Il ne suffit pas de décréter le réarmement pour qu’il s’opère efficacement. Pour se réarmer, nous proposons une stratégie en deux volets pour vaincre la dépendance à l’étranger et l’échantillonnage. D’une part, nous devons créer un écosystème favorable au réarmement militaire. Cela passe par trois verrous à libérer. Le financement en portant nos efforts budgétaires à +4% du PIB financés à deux tiers par des coupes dans le modèle social et les dépenses de structure de l’État et à un dernier tiers réparti entre l’épargne des Français et les achats européens via un « Buy European Act » (1). Les normes, en reconnaissant le rôle de service public aux entreprises de défense pour les exempter de critères éthiques et environnementaux ESG qui verrouillent l’accès aux financements bancaires de la BITD ou en créant un régime spécial assoupli de normes d’urbanisme et d’environnement de « sites stratégiques prioritaires » destiné à la défense (2). Enfin sur le travail, en exemptant les entreprises de défense des 35h en contrepartie d’une revalorisation des salariés, d’une défiscalisation des heures supplémentaires et d’un allègement de charges patronales sur le modèle de Daladier en 1938 (3).

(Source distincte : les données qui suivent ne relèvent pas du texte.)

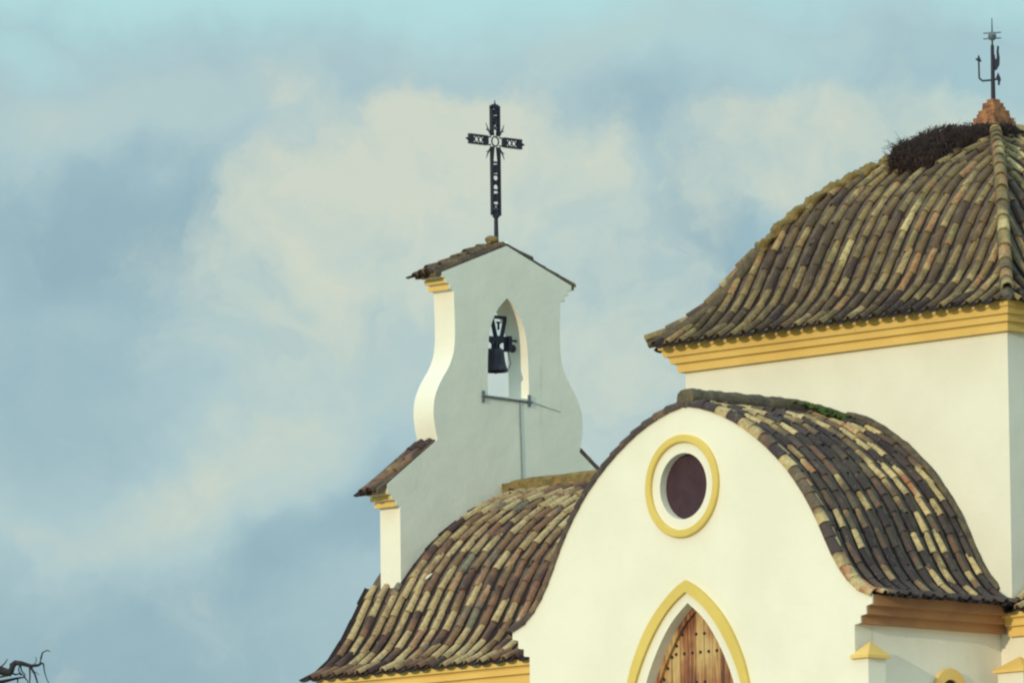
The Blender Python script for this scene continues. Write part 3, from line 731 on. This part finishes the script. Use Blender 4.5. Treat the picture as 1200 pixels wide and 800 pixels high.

D’autre part, la France doit maîtriser les innovations de rupture dans le secteur de la défense car investir 1 milliard d’euros dans la BITD revient à gagner 2 milliards d’euros dans 10 ans. Pour cela, nous devons soutenir et protéger l’innovation de nos acteurs. Pour les champions, en leur accordant une priorité d’accès au crédit impôt-recherche. Pour les PME et ETI, par un “droit d’alerte souverain” en cas d’offre étrangère de rachat. Pour les start-ups, par un mécanisme de protection renforcée pour les brevets « souverains ».
Le réarmement militaire est une nécessité vitale dans un monde marqué par le réveil des empires, le retrait américain et le retour des conflits en Europe. Si nous ne décidons pas de notre destin militaire, d’autres le feront pour nous et la France sortira définitivement de l’Histoire. Se réarmer permet de disposer des instruments pour jouer notre propre partition sur la scène internationale et peser dans le concert des nations. Si nous voulons continuer à jouer notre rôle dans l’Histoire, il faut nous réarmer !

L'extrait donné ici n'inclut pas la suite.